** Given data **
+ + + +

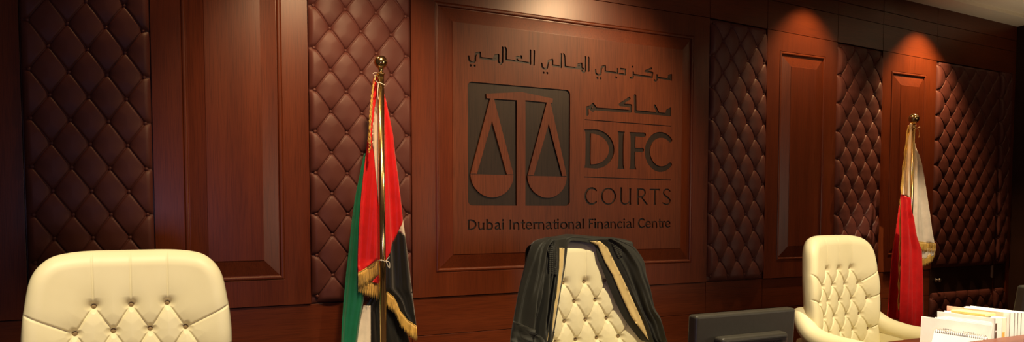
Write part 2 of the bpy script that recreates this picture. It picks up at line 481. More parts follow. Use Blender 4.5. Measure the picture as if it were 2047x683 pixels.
# glyphs in a unit box, cap height 1; ('p', points, w0, w1[, mid]) pens, ('t', x, y0, y1) flared stems
def glyph(ch):
    G_ = {
     'D': [('t', .11, 0, 1), ('p', [(.11, .955), (.30, .955)]+arc(.30, .5, .625, .455, 90, -90)+[(.11, .045)], .55, .55, 1.0)],
     'I': [('t', .5, 0, 1)],
     'F': [('t', .17, 0, 1), ('p', [(.17, .945), (.92, .945)], .62, .70), ('p', [(.17, .53), (.80, .53)], .55, .68)],
     'C': [('p', arc(.60, .5, .54, .47, 46, 314), .72, .72, 1.05)],
     'O': [('p', arc(.5, .5, .45, .47, 90, 450, 40), .62, .62, .8)],
     'U': [('p', sm([(.10, 1), (.10, .35), (.17, .14), (.42, .03), (.68, .09), (.87, .26)]), .9, .55), ('t', .88, 0, 1)],
     'R': [('t', .10, 0, 1), ('p', sm([(.10, .95), (.50, .96), (.74, .86), (.74, .64), (.50, .50), (.18, .48)]), .6, .55, .8), ('p', [(.42, .48), (.96, .03)], .7, .9)],
     'T': [('t', .52, 0, 1), ('p', [(.04, .95), (.97, .95)], .7, .7), ('p', [(.04, .97), (.03, .82)], .3, .15), ('p', [(.97, .97), (.98, .84)], .3, .15)],
     'S': [('p', sm([(.86, .86), (.62, .97), (.32, .94), (.15, .77), (.28, .60), (.62, .46), (.86, .28), (.72, .07), (.42, .03), (.08, .13)]), .5, .5, .85)],
     'u': [('p', sm([(.13, .70), (.13, .26), (.26, .06), (.55, .05), (.84, .24)]), .95, .5), ('t', .87, 0, .70)],
     'b': [('t', .12, 0, 1.04), ('p', sm([(.14, .50), (.42, .66), (.75, .58), (.90, .35), (.76, .10), (.42, .03), (.14, .07)]), .5, .5, .95)],
     'a': [('p', sm([(.12, .57), (.35, .66), (.66, .63), (.80, .45), (.80, .16), (.88, .05), (1.0, .04)]), .5, .5, .9), ('p', sm([(.80, .42), (.45, .37), (.14, .20), (.30, .03), (.58, .06), (.80, .20)]), .5, .5, .8)],
     'i': [('t', .5, 0, .70), ('p', [(.5, .92), (.5, .93)], 1.15, 1.15)],
     'n': [('t', .12, 0, .70), ('p', sm([(.14, .50), (.38, .65), (.70, .64), (.86, .46), (.87, .20), (.87, 0)]), .5, .95)],
     't': [('p', sm([(.42, .90), (.42, .40), (.44, .14), (.62, .03), (.95, .06)]), .8, .45), ('p', [(.02, .65), (.95, .65)], .55, .5)],
     'e': [('p', sm([(.12, .37), (.40, .37), (.86, .37)], 3), .42, .42), ('p', sm([(.88, .38), (.78, .60), (.50, .67), (.22, .58), (.09, .34), (.24, .10), (.55, .03), (.90, .12)]), .5, .5, .9)],
     'r': [('t', .20, 0, .70), ('p', sm([(.24, .48), (.50, .64), (.95, .64)]), .5, .8)],
     'o': [('p', arc(.5, .34, .42, .31, 90, 450, 30), .6, .6, .85)],
     'l': [('t', .5, 0, 1.04)],
     'c': [('p', sm([(.92, .58), (.62, .67), (.25, .57), (.09, .34), (.24, .10), (.56, .03), (.95, .11)]), .55, .5, .9)],
    }
    return G_[ch]
def put(S, ch, x0, x1, zb, zc, hw):
    """zb baseline, zc cap line, hw half stem width (m)"""
    H = zc-zb; W = x1-x0; serif = .012 if H > .15 else .002
    mp = lambda p: (x0+p[0]*W, zb+p[1]*H)
    for g in glyph(ch):
        if g[0] == 't':
            xx = x0+g[1]*W; za, zt = zb+g[2]*H, zb+g[3]*H; w = hw*.92; fl = hw*1.35; k = min(.28*H, .10)
            polyg(S, [(xx-fl, za), (xx+fl, za), (xx+w*1.08, za+k*.35), (xx+w, za+k), (xx+w, zt-k), (xx+w*1.08, zt-k*.35), (xx+fl, zt),
                      (xx-fl, zt), (xx-w*1.08, zt-k*.35), (xx-w, zt-k), (xx-w, za+k), (xx-w*1.08, za+k*.35)])
        else:
            pts = [mp(p) for p in g[1]]; n = len(pts); wm = g[4] if len(g) > 4 else None
            ws = []
            for k in range(n):
                t = k/max(1, n-1); w = g[2]+(g[3]-g[2])*t
                if wm is not None: w = w+(wm-w)*math.sin(PI*t)**.8
                if ch in 'Oo': w = .62+(.9-.62)*abs(math.sin(2*PI*t))
                ws.append(hw*w)
            stroke(S, pts, ws)
SD = {}
# Arabic, long line
S = blank(); SD['ar'] = S
def zc(pts, ox, oy, k): return axz([(ox+x*k, oy+y*k) for x, y in pts])
A = lambda pts: zc(pts, 920, 85, 220/1670)
B_ = lambda pts: zc(pts, 1130, 85, 220/1670)
hw = .0076
for p in ([(115, 215), (120, 265), (148, 303), (188, 305), (215, 280), (217, 210), (232, 168), (290, 158), (290, 238), (400, 252), (510, 266)],
          [(630, 80), (627, 298), (600, 328), (568, 300), (568, 190), (518, 200), (500, 258)], [(500, 230), (560, 215), (540, 258), (500, 258)],
          [(670, 80), (682, 105), (680, 268), (860, 290), (1050, 318)], [(910, 212), (912, 235), (846, 228), (842, 252), (862, 280)], [(846, 222), (905, 222)],
          [(1050, 125), (1050, 328)], [(1108, 132), (1104, 340)],
          [(1222, 328), (1228, 378), (1265, 408), (1303, 392), (1315, 330), (1328, 280), (1385, 265), (1385, 350), (1515, 372)], [(1520, 180), (1516, 378)],
          [(1556, 180), (1568, 205), (1575, 370), (1670, 384), (1760, 394), (1850, 400)]): stroke(S, A(p), hw)
for p in ([(165, 388), (182, 338), (232, 325), (234, 428), (262, 455), (288, 432), (290, 225)], [(185, 372), (222, 365), (222, 400), (170, 392)], [(340, 232), (340, 432)],
          [(445, 418), (446, 465), (480, 498), (522, 482), (530, 400), (546, 368), (590, 362), (590, 440), (775, 466), (778, 405)],
          [(825, 402), (898, 412), (896, 490), (806, 476)],
          [(1015, 455), (1015, 518), (1002, 542), (972, 540)], [(1015, 490), (1300, 530), (1310, 462), (1195, 438), (1290, 396)],
          [(1375, 497), (1375, 568), (1358, 588), (1336, 576)], [(1375, 535), (1590, 566)], [(1545, 550), (1555, 505), (1594, 494), (1592, 574)], [(1560, 530), (1585, 525)]): stroke(S, B_(p), hw)
for p in [(145, 352), (205, 358), (1250, 460), (1305, 465)]: q = A([p])[0]; stroke(S, [q, (q[0]+.0005, q[1])], .0088)
for p in [(472, 545), (520, 548), (757, 535), (1005, 372)]: q = B_([p])[0]; stroke(S, [q, (q[0]+.0005, q[1])], .0088)
# Arabic, short line
S = blank(); SD['ar2'] = S
C_ = lambda pts: zc(pts, 1150, 180, 200/1708)
for p in ([(190, 415), (186, 305), (240, 292), (285, 248), (325, 300), (285, 350), (240, 312)], [(300, 322), (930, 366), (930, 268), (750, 252)], [(745, 250), (905, 145)],
          [(1002, 100), (1008, 370), (1600, 424)], [(1340, 272), (1395, 385)]): stroke(S, C_(p), .0122)
polyg(S, C_([(1515, 400), (1535, 335), (1622, 290), (1618, 448)]))
# rules
S = blank(); SD['rule'] = S; stroke(S, C_([(150, 507), (1615, 618)]), .0035)
S = blank(); SD['rule2'] = S; stroke(S, zc([(125, 103), (1435, 149)], 1150, 340, 200/1518), .0035)
# DIFC
S = blank(); SD['difc'] = S
E_ = lambda x, y: at(1150+x*210/552, 170+y*210/552)
zb_, zt_ = 1.690, 1.988
zb_ = np.mean([E_(60, 434).z, E_(235, 440).z, E_(300, 443).z, E_(430, 449).z]); zt_ = np.mean([E_(60, 233).z, E_(235, 243).z, E_(300, 248).z, E_(430, 257).z])
for ch, a, b in (('D', 45, 197), ('I', 216, 254), ('F', 284, 362), ('C', 366, 497)): put(S, ch, E_(a, 340).x, E_(b, 340).x, zb_, zt_, .0262)
# COURTS
S = blank(); SD['courts'] = S
H_ = lambda x, y: at(1150+x*200/1518, 340+y*200/1518)
zb_ = np.mean([H_(200, 520).z, H_(740, 522).z, H_(1190, 528).z]); zt_ = np.mean([H_(200, 258).z, H_(740, 272).z, H_(1190, 288).z])
for ch, a, b in (('C', 128, 308), ('O', 375, 600), ('U', 660, 838), ('R', 920, 1078), ('T', 1112, 1262), ('S', 1300, 1442)): put(S, ch, H_(a, 390).x, H_(b, 390).x, zb_, zt_, .0090)
# long English line
SD.update({'en%d' % k: blank() for k in range(4)})
K_ = lambda x, y: at(920+x*220/2047, 425+y*220/2047)
zb_ = np.mean([K_(200, 305).z, K_(1200, 298).z, K_(3800, 288).z]); zt_ = np.mean([K_(200, 125).z, K_(920, 122).z, K_(3400, 112).z])
row = [('D', 125, 285), ('u', 315, 432), ('b', 470, 592), ('a', 618, 735), ('i', 762, 798), ('I', 897, 933), ('n', 965, 1085), ('t', 1118, 1190), ('e', 1200, 1322), ('r', 1345, 1412),
       ('n', 1430, 1548), ('a', 1570, 1685), ('t', 1708, 1774), ('i', 1780, 1816), ('o', 1840, 1972), ('n', 1990, 2098), ('a', 2122, 2232), ('l', 2247, 2286),
       ('F', 2372, 2456), ('i', 2470, 2506), ('n', 2524, 2636), ('a', 2655, 2757), ('n', 2772, 2876), ('c', 2898, 2992), ('i', 3010, 3046), ('a', 3064, 3170), ('l', 3184, 3218),
       ('C', 3292, 3408), ('e', 3424, 3528), ('n', 3544, 3646), ('t', 3666, 3728), ('r', 3732, 3788), ('e', 3792, 3894)]
for ch, a, b in row: put(SD['en%d' % ((a > 850)+(a > 2330)+(a > 3250))], ch, K_(a, 220).x, K_(b, 220).x, zb_, zt_, .0076)
# emblem: recessed rounded square, the scales left standing inside it
L_ = lambda pts: zc(pts, 920, 150, 240/607)
q = [at(933, 163), at(1138, 181), at(1137, 411), at(934, 411)]
lx0, lx1 = 2.191, 3.053; lz0, lz1 = 1.440, 2.330
S = blank(); s, X, Z = window(lx0, lx1, lz0, lz1); r = .035
qx = np.abs(X-(lx0+lx1)/2)-(lx1-lx0)/2+r; qz = np.abs(Z-(lz0+lz1)/2)-(lz1-lz0)/2+r
S[s] = np.hypot(np.maximum(qx, 0), np.maximum(qz, 0))+np.minimum(np.maximum(qx, qz), 0)-r
T_ = blank()
polyg(T_, L_([(128, 95), (305, 86), (465, 120), (462, 142), (325, 128), (325, 672), (282, 672), (282, 128), (130, 118)]))
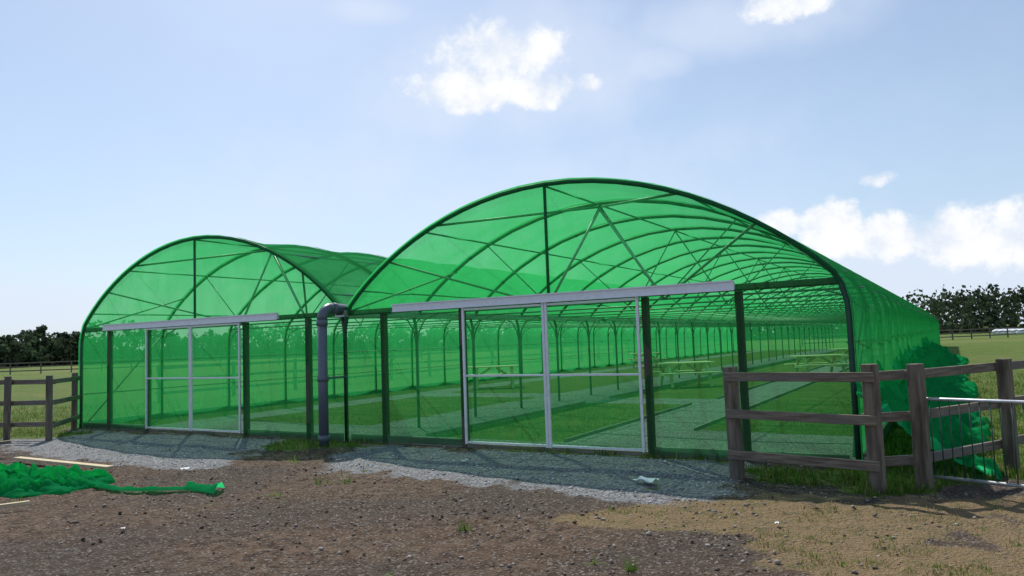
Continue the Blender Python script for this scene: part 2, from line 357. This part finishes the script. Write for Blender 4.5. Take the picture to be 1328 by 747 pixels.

+ + + +

** To do **
Identify each line of the material where the word "picture" shows up, and copy it.

** Finished answer **
Write part 2 of the bpy script that recreates this picture. It picks up at line 481. More parts follow. Use Blender 4.5. Measure the picture as if it were 2047x683 pixels.
Continue the Blender Python script for this scene: part 2, from line 357. This part finishes the script. Write for Blender 4.5. Take the picture to be 1328 by 747 pixels.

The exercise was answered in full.